Complete step-by-step answer:
We are given one zero of the polynomial\[3{x^3} + 16{x^2} + 15x - 18\] is\[\dfrac{2}{3}\], So we can write \[x = \dfrac{2}{3}\] when substituted in the polynomial gives the value zero.
So, to find other zeros of the polynomial we divide the polynomial by \[x - \dfrac{2}{3}\]
Using long division method:
\[x - \dfrac{2}{3})\overline {3{x^3} + 16{x^2} + 15x - 18} (3{x^2} + 18x + 27\]
          \[\underline {3{x^3} - 2{x^2}} \]
          \[18{x^2} + 15x\]
           \[\underline {18{x^2} - 12x} \]

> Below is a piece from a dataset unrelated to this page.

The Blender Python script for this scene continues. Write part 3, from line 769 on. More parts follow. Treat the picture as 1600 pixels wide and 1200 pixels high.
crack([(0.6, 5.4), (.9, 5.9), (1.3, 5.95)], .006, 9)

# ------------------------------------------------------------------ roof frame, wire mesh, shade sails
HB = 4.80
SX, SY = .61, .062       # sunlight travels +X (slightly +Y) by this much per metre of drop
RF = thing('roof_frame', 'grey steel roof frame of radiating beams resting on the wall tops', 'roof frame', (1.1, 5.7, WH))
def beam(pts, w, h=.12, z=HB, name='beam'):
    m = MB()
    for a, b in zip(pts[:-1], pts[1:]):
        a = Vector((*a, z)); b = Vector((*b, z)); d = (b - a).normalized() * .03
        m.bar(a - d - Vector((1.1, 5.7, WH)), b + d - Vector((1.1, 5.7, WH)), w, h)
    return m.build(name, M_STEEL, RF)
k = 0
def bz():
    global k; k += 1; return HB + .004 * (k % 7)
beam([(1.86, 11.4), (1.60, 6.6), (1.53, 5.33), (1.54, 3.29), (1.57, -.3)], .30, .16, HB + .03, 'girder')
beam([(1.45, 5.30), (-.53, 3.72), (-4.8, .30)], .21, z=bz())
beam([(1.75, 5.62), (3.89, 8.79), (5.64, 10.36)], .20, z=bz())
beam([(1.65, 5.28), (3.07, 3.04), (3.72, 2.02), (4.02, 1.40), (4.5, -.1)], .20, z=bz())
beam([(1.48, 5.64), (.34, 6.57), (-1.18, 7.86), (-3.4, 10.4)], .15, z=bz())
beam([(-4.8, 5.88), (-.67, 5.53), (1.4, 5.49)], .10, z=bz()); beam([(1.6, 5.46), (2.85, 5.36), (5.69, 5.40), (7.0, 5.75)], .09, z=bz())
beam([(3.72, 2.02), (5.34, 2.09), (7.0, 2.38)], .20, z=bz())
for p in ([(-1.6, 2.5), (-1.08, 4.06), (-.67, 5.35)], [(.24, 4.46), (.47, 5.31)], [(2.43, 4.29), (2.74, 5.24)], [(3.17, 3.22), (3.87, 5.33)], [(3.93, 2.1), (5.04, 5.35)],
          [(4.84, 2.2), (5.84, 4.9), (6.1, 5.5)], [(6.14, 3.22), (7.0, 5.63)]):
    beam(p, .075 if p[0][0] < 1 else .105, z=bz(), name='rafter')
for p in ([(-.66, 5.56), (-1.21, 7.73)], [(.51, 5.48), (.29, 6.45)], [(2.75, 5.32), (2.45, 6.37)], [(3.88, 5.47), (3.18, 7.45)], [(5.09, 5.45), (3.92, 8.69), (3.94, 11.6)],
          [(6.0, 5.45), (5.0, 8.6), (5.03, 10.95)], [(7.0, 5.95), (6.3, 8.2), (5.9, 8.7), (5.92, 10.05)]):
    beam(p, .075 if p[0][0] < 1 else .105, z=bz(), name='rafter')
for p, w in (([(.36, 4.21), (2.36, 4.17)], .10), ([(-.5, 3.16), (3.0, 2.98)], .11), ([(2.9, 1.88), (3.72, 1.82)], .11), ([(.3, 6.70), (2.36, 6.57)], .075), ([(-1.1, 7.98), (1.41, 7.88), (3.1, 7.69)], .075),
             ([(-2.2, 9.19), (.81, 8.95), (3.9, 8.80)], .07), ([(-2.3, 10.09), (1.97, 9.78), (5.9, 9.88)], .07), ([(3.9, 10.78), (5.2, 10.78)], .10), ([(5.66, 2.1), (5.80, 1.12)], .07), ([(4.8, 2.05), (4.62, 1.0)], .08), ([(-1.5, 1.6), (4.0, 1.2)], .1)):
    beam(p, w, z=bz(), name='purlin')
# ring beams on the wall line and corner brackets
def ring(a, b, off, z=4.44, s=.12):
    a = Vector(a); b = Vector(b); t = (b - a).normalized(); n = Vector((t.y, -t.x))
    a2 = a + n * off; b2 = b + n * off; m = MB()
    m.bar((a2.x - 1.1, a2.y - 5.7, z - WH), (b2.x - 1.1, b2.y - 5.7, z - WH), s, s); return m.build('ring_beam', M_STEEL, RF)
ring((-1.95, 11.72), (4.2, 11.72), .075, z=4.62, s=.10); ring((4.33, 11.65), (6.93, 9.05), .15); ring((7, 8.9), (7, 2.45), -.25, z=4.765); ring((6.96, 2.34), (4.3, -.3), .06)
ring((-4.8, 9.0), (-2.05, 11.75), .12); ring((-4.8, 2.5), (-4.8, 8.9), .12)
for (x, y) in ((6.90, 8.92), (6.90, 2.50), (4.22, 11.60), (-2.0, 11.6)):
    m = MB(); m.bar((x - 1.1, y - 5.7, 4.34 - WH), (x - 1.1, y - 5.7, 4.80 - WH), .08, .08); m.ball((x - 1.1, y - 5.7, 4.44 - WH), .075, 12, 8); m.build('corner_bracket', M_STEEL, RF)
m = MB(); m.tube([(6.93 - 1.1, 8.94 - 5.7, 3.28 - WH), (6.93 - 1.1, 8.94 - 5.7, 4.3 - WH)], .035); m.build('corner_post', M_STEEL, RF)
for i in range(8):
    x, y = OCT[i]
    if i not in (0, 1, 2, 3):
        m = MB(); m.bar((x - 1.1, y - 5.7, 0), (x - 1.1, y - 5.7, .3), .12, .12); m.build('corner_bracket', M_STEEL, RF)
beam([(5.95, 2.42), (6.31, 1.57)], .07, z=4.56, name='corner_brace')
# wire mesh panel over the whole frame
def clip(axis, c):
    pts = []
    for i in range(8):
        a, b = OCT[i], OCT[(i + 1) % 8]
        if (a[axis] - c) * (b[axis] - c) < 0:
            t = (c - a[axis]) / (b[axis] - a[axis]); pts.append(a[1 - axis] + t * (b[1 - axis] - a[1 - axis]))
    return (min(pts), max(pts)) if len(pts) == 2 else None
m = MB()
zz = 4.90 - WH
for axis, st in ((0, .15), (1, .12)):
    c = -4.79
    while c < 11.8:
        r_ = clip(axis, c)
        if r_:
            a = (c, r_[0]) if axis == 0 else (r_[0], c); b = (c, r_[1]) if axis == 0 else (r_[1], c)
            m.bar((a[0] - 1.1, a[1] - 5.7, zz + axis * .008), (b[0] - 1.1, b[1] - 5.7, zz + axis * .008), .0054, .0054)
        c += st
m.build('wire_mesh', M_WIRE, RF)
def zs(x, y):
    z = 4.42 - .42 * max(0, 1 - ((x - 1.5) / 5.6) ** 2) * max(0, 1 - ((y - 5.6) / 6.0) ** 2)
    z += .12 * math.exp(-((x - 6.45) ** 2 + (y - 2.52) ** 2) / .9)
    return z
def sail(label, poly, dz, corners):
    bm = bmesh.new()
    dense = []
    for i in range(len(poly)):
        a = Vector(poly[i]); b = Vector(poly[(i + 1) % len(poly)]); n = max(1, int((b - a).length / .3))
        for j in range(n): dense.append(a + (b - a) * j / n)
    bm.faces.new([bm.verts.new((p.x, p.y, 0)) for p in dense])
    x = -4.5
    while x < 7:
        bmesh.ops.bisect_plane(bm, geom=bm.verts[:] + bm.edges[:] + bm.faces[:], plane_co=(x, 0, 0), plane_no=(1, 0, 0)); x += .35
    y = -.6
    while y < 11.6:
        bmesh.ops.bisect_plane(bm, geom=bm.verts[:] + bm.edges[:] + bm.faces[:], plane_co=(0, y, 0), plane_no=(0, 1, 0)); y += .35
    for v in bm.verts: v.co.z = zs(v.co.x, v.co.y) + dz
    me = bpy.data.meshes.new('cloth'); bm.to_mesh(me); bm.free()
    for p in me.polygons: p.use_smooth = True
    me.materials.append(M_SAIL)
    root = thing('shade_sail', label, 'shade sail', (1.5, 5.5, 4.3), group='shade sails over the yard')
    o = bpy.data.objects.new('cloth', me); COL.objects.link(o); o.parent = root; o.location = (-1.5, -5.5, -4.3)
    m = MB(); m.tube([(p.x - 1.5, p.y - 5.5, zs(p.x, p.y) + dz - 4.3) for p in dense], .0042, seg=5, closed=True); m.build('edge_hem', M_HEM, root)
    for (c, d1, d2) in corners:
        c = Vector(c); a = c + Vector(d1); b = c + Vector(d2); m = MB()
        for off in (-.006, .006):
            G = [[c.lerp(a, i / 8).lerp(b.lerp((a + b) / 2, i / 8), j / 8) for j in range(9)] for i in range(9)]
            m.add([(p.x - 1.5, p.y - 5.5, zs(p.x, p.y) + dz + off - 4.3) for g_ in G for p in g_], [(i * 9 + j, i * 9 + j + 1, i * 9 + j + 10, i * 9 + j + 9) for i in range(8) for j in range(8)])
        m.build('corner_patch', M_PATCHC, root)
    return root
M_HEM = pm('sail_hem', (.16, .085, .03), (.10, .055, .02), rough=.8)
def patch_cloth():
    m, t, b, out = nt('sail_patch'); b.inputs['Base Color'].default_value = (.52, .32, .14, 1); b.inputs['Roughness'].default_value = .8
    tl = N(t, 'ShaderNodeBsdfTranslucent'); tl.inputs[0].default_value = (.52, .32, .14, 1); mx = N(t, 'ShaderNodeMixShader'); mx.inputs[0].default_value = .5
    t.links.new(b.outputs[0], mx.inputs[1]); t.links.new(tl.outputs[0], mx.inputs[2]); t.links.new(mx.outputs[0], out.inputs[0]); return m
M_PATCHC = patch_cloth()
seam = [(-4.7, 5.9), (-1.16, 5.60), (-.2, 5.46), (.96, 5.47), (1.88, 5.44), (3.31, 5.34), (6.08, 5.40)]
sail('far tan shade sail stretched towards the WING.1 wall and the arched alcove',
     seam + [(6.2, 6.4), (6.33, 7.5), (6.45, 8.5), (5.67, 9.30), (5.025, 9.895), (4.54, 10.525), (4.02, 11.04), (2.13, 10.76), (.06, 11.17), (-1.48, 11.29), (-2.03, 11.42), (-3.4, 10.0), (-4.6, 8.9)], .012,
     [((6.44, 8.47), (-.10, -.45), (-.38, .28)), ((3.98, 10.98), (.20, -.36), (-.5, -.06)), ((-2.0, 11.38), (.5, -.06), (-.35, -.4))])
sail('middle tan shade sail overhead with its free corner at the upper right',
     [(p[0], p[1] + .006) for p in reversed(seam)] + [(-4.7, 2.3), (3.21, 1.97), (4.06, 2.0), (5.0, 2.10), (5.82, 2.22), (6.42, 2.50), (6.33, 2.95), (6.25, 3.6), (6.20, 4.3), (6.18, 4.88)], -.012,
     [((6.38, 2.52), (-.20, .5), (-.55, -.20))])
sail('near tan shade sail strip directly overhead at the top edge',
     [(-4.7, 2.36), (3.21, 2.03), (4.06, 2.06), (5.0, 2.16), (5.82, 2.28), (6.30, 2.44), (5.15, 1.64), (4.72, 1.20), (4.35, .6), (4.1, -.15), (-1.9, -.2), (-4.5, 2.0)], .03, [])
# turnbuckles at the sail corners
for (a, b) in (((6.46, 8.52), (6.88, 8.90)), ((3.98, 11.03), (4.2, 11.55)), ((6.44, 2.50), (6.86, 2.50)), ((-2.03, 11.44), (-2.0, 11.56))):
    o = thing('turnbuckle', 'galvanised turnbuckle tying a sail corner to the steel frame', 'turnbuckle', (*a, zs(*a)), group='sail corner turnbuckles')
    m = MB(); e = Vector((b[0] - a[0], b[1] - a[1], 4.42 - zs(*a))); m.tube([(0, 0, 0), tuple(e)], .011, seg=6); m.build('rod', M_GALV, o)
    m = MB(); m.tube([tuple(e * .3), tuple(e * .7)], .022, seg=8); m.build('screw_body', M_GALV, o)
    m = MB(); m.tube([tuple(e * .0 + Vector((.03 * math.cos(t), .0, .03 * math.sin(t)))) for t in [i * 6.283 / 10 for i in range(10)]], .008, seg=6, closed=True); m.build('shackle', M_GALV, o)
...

                     \[27x - 18\]
                     \[\underline {27x - 18} \]
                              \[0\]
Therefore, from long division method we write
\[(x - \dfrac{2}{3}).(3{x^2} + 18x + 27) = 3{x^3} + 16{x^2} + 15x - 18\]
Now we solve for zeros of a quadratic equation \[3{x^2} + 18x + 27\].
Write \[3{x^2} + 18x + 27 = 0\] and taking three common we can make the equation much simpler.
\[3({x^2} + 6x + 9) = 0\]
Dividing both sides of the equation by three
\[{x^2} + 6x + 9 = 0\]
We know \[{(a + b)^2} = {a^2} + {b^2} + 2ab\]
If we take \[a = x,b = 3\]
Then using the formula \[{(a + b)^2} = {a^2} + {b^2} + 2ab\]
\[{(x + 3)^2} = {x^2} + {3^2} + 2 \times 3 \times x\]
\[{(x + 3)^2} = {x^2} + 9 + 6x\]
So, we can write \[{x^2} + 6x + 9 = 0\] as \[{(x + 3)^2} = 0\]
We can write \[(x + 3) \times (x + 3) = 0\]
Equating both the parts in LHS equal to zero separately, we get
\[ \Rightarrow x + 3 = 0\]
Shift the constant value to one side of the equation.
\[ \Rightarrow x = - 3\]
But this is a repetitive zero.
Therefore, remaining zeros of the polynomial are \[ - 3, - 3\]
Thus when one of zero of a polynomial \[3{x^3} + 16{x^2} + 15x - 18\] is \[\dfrac{2}{3}\] then other zeroes are \[ - 3, - 3\]

Note: Students are likely to make mistakes in the process of long division as they forget to change the sign before the next step. Also, note that a cubic polynomial can have at most three zeroes.